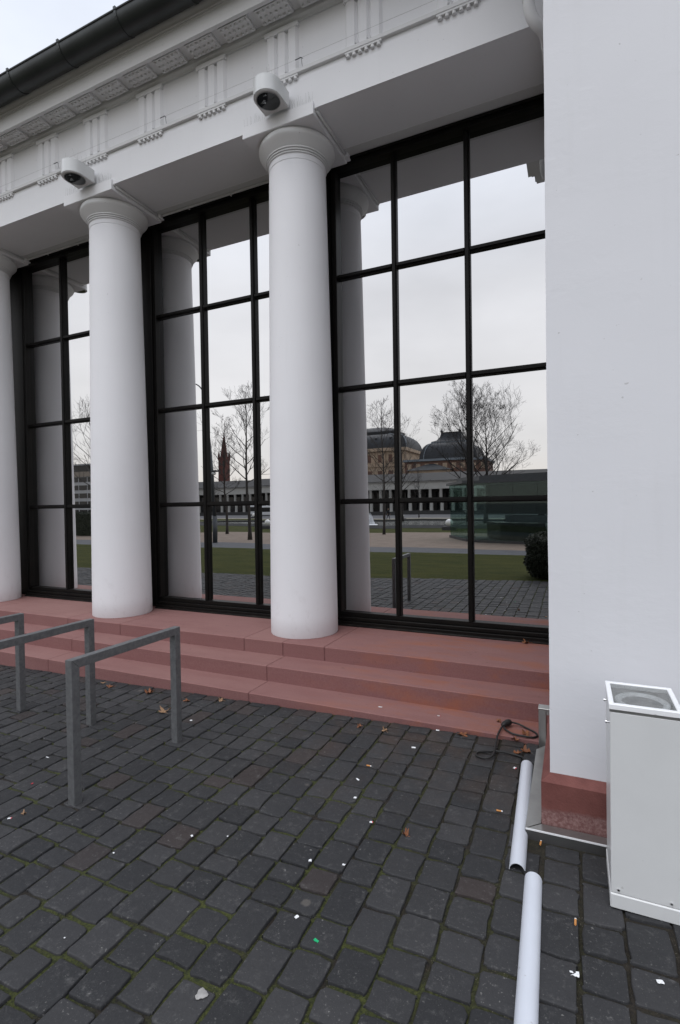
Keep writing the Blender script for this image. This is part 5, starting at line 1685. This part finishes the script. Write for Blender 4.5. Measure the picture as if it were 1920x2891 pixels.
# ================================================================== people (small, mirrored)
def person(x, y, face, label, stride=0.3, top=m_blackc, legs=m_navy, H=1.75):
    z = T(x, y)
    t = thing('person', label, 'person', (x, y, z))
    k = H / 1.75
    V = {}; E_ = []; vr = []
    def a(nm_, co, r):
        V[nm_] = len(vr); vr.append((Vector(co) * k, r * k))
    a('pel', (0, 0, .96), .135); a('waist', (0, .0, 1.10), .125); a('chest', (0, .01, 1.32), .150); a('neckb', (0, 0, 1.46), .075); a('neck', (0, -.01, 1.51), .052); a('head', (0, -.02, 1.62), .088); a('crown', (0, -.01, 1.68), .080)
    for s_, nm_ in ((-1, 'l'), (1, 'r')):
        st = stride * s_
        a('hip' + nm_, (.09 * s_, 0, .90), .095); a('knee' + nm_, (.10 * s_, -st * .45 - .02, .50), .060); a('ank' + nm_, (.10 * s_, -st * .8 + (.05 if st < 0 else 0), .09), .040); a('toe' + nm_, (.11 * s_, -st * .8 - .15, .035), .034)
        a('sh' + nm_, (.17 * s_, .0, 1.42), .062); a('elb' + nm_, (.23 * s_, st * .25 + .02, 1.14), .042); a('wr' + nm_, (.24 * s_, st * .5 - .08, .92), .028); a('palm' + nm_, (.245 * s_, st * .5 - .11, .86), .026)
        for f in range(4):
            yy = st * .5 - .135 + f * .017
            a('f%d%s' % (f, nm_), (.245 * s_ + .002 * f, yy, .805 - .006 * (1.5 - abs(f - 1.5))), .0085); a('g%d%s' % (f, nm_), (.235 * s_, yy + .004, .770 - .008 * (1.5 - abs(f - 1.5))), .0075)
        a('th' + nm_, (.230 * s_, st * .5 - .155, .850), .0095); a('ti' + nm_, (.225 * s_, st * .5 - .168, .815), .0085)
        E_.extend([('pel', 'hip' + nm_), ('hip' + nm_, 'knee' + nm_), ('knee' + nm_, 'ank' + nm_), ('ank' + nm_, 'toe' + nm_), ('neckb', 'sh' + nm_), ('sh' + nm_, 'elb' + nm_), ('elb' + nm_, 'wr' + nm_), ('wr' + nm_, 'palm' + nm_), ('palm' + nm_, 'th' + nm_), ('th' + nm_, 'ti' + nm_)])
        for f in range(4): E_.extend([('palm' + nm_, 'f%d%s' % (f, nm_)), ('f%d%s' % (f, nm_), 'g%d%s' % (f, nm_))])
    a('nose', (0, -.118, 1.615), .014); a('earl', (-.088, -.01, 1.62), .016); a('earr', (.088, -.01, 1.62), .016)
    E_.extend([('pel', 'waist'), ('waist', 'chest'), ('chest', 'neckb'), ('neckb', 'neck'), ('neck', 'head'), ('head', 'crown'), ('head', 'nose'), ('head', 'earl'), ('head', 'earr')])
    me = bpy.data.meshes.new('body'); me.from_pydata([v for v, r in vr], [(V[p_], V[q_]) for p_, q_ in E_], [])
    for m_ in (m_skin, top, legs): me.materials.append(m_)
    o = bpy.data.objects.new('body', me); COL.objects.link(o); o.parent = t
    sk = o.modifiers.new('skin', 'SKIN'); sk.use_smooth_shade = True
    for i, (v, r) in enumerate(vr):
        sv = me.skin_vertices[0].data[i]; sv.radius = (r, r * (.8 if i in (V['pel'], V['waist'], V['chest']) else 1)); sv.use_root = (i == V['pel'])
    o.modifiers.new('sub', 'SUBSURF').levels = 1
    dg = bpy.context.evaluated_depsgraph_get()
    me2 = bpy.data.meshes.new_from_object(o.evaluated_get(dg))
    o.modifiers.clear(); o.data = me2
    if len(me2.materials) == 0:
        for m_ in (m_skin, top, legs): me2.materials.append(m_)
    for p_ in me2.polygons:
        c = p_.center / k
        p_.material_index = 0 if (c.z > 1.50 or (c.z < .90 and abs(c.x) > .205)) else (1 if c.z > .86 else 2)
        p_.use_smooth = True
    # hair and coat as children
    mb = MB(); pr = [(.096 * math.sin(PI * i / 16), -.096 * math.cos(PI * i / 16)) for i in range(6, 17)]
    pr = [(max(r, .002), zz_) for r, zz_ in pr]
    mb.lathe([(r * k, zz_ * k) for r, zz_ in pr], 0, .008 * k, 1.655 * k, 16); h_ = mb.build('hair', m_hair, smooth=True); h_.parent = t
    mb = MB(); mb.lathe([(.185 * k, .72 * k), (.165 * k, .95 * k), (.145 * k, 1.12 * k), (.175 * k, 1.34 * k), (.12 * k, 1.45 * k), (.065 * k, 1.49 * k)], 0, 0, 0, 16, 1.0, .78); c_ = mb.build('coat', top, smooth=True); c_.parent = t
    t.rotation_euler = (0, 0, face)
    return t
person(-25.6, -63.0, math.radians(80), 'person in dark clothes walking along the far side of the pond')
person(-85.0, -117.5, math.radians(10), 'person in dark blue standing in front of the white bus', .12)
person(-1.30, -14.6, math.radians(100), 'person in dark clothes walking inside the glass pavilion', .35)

## What is expected:
Retype the data above exactly; pictures are not part of the copy.

## Exercise output:
Keep writing the Blender script for this image. This is part 5, starting at line 1685. This part finishes the script. Write for Blender 4.5. Measure the picture as if it were 1920x2891 pixels.
# ================================================================== people (small, mirrored)
def person(x, y, face, label, stride=0.3, top=m_blackc, legs=m_navy, H=1.75):
    z = T(x, y)
    t = thing('person', label, 'person', (x, y, z))
    k = H / 1.75
    V = {}; E_ = []; vr = []
    def a(nm_, co, r):
        V[nm_] = len(vr); vr.append((Vector(co) * k, r * k))
    a('pel', (0, 0, .96), .135); a('waist', (0, .0, 1.10), .125); a('chest', (0, .01, 1.32), .150); a('neckb', (0, 0, 1.46), .075); a('neck', (0, -.01, 1.51), .052); a('head', (0, -.02, 1.62), .088); a('crown', (0, -.01, 1.68), .080)
    for s_, nm_ in ((-1, 'l'), (1, 'r')):
        st = stride * s_
        a('hip' + nm_, (.09 * s_, 0, .90), .095); a('knee' + nm_, (.10 * s_, -st * .45 - .02, .50), .060); a('ank' + nm_, (.10 * s_, -st * .8 + (.05 if st < 0 else 0), .09), .040); a('toe' + nm_, (.11 * s_, -st * .8 - .15, .035), .034)
        a('sh' + nm_, (.17 * s_, .0, 1.42), .062); a('elb' + nm_, (.23 * s_, st * .25 + .02, 1.14), .042); a('wr' + nm_, (.24 * s_, st * .5 - .08, .92), .028); a('palm' + nm_, (.245 * s_, st * .5 - .11, .86), .026)
        for f in range(4):
            yy = st * .5 - .135 + f * .017
            a('f%d%s' % (f, nm_), (.245 * s_ + .002 * f, yy, .805 - .006 * (1.5 - abs(f - 1.5))), .0085); a('g%d%s' % (f, nm_), (.235 * s_, yy + .004, .770 - .008 * (1.5 - abs(f - 1.5))), .0075)
        a('th' + nm_, (.230 * s_, st * .5 - .155, .850), .0095); a('ti' + nm_, (.225 * s_, st * .5 - .168, .815), .0085)
        E_.extend([('pel', 'hip' + nm_), ('hip' + nm_, 'knee' + nm_), ('knee' + nm_, 'ank' + nm_), ('ank' + nm_, 'toe' + nm_), ('neckb', 'sh' + nm_), ('sh' + nm_, 'elb' + nm_), ('elb' + nm_, 'wr' + nm_), ('wr' + nm_, 'palm' + nm_), ('palm' + nm_, 'th' + nm_), ('th' + nm_, 'ti' + nm_)])
        for f in range(4): E_.extend([('palm' + nm_, 'f%d%s' % (f, nm_)), ('f%d%s' % (f, nm_), 'g%d%s' % (f, nm_))])
    a('nose', (0, -.118, 1.615), .014); a('earl', (-.088, -.01, 1.62), .016); a('earr', (.088, -.01, 1.62), .016)
    E_.extend([('pel', 'waist'), ('waist', 'chest'), ('chest', 'neckb'), ('neckb', 'neck'), ('neck', 'head'), ('head', 'crown'), ('head', 'nose'), ('head', 'earl'), ('head', 'earr')])
    me = bpy.data.meshes.new('body'); me.from_pydata([v for v, r in vr], [(V[p_], V[q_]) for p_, q_ in E_], [])
    for m_ in (m_skin, top, legs): me.materials.append(m_)
    o = bpy.data.objects.new('body', me); COL.objects.link(o); o.parent = t
    sk = o.modifiers.new('skin', 'SKIN'); sk.use_smooth_shade = True
    for i, (v, r) in enumerate(vr):
        sv = me.skin_vertices[0].data[i]; sv.radius = (r, r * (.8 if i in (V['pel'], V['waist'], V['chest']) else 1)); sv.use_root = (i == V['pel'])
    o.modifiers.new('sub', 'SUBSURF').levels = 1
    dg = bpy.context.evaluated_depsgraph_get()
    me2 = bpy.data.meshes.new_from_object(o.evaluated_get(dg))
    o.modifiers.clear(); o.data = me2
    if len(me2.materials) == 0:
        for m_ in (m_skin, top, legs): me2.materials.append(m_)
    for p_ in me2.polygons:
        c = p_.center / k
        p_.material_index = 0 if (c.z > 1.50 or (c.z < .90 and abs(c.x) > .205)) else (1 if c.z > .86 else 2)
        p_.use_smooth = True
    # hair and coat as children
    mb = MB(); pr = [(.096 * math.sin(PI * i / 16), -.096 * math.cos(PI * i / 16)) for i in range(6, 17)]
    pr = [(max(r, .002), zz_) for r, zz_ in pr]
    mb.lathe([(r * k, zz_ * k) for r, zz_ in pr], 0, .008 * k, 1.655 * k, 16); h_ = mb.build('hair', m_hair, smooth=True); h_.parent = t
    mb = MB(); mb.lathe([(.185 * k, .72 * k), (.165 * k, .95 * k), (.145 * k, 1.12 * k), (.175 * k, 1.34 * k), (.12 * k, 1.45 * k), (.065 * k, 1.49 * k)], 0, 0, 0, 16, 1.0, .78); c_ = mb.build('coat', top, smooth=True); c_.parent = t
    t.rotation_euler = (0, 0, face)
    return t
person(-25.6, -63.0, math.radians(80), 'person in dark clothes walking along the far side of the pond')
person(-85.0, -117.5, math.radians(10), 'person in dark blue standing in front of the white bus', .12)
person(-1.30, -14.6, math.radians(100), 'person in dark clothes walking inside the glass pavilion', .35)